_Task brief_
From the first line of the data below, copy each line up to the one containing "col = scene.collection", and include that line too.

## start Data extract

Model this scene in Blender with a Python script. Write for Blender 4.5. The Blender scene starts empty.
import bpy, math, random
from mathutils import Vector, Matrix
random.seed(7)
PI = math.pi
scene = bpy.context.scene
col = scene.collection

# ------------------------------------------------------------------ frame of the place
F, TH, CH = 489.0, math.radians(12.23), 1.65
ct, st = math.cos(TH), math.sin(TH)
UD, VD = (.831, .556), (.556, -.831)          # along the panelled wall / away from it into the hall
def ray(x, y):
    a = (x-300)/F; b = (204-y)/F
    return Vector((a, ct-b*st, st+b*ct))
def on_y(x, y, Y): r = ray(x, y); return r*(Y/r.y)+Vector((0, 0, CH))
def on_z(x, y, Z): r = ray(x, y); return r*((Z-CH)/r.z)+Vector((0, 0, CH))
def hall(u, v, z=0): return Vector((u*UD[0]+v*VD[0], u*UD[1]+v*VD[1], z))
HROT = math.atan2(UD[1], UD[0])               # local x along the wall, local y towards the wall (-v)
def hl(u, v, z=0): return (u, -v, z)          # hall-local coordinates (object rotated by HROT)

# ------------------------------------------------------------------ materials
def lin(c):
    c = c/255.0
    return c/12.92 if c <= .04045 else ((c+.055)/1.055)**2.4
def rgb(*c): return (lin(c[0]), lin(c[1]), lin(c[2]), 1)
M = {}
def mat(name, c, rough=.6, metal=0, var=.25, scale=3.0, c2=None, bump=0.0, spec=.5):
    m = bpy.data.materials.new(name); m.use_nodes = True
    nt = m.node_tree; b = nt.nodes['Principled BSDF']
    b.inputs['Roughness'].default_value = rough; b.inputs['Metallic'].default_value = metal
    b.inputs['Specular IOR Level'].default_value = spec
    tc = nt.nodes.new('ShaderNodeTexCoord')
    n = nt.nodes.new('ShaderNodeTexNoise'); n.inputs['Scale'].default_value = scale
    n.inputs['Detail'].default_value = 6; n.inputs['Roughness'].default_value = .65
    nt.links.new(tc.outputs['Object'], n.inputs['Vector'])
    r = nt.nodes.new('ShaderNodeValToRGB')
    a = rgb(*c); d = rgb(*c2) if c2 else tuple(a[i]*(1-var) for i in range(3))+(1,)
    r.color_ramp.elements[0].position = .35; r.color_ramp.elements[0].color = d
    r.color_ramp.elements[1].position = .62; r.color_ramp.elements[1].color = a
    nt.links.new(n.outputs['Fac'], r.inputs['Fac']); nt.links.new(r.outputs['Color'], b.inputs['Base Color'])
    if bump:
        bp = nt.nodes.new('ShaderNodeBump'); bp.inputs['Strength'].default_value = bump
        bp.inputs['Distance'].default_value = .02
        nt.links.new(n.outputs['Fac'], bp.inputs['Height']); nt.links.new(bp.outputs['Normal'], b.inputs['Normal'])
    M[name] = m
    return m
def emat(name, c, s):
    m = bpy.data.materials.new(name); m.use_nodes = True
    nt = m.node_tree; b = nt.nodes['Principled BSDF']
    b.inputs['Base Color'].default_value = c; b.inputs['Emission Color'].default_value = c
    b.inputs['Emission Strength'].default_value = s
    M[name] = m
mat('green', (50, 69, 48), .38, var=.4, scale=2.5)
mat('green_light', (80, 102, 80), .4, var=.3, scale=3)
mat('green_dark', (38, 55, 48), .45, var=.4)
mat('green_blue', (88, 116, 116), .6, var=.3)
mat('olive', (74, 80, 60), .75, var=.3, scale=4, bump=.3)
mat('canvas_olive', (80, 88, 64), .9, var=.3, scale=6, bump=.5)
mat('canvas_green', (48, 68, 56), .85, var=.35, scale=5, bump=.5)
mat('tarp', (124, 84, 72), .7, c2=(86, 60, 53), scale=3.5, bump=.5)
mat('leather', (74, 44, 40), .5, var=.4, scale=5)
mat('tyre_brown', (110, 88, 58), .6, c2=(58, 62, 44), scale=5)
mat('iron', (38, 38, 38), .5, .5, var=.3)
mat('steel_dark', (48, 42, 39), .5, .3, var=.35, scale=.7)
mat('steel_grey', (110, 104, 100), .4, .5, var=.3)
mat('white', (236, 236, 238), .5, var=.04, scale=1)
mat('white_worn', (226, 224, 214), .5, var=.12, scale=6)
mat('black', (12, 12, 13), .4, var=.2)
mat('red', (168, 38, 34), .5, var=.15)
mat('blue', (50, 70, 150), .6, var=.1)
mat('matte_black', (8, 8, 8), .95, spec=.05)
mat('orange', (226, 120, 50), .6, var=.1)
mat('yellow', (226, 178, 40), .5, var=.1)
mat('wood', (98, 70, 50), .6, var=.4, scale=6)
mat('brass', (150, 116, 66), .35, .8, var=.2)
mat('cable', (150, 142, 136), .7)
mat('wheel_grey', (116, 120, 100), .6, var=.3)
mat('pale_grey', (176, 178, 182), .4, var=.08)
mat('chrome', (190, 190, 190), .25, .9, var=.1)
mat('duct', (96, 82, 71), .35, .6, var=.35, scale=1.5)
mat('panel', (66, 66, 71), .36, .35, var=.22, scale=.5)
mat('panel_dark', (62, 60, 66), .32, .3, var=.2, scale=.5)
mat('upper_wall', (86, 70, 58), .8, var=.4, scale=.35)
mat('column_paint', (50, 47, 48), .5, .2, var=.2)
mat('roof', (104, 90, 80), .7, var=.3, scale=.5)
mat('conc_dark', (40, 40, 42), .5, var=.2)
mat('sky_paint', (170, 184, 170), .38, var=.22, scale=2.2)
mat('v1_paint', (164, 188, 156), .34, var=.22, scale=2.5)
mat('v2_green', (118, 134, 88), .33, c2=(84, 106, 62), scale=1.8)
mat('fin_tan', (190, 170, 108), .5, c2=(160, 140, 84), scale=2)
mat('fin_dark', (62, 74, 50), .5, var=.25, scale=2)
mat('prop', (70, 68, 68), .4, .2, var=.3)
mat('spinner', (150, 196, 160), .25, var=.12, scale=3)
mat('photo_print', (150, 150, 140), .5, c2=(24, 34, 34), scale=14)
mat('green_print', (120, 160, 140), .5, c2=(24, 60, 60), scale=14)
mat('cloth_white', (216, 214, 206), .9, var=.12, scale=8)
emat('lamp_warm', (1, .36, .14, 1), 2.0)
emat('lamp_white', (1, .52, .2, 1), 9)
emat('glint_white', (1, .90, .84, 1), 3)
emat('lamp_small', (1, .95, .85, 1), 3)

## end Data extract

_Response for this exercise_
Model this scene in Blender with a Python script. Write for Blender 4.5. The Blender scene starts empty.
import bpy, math, random
from mathutils import Vector, Matrix
random.seed(7)
PI = math.pi
scene = bpy.context.scene
col = scene.collection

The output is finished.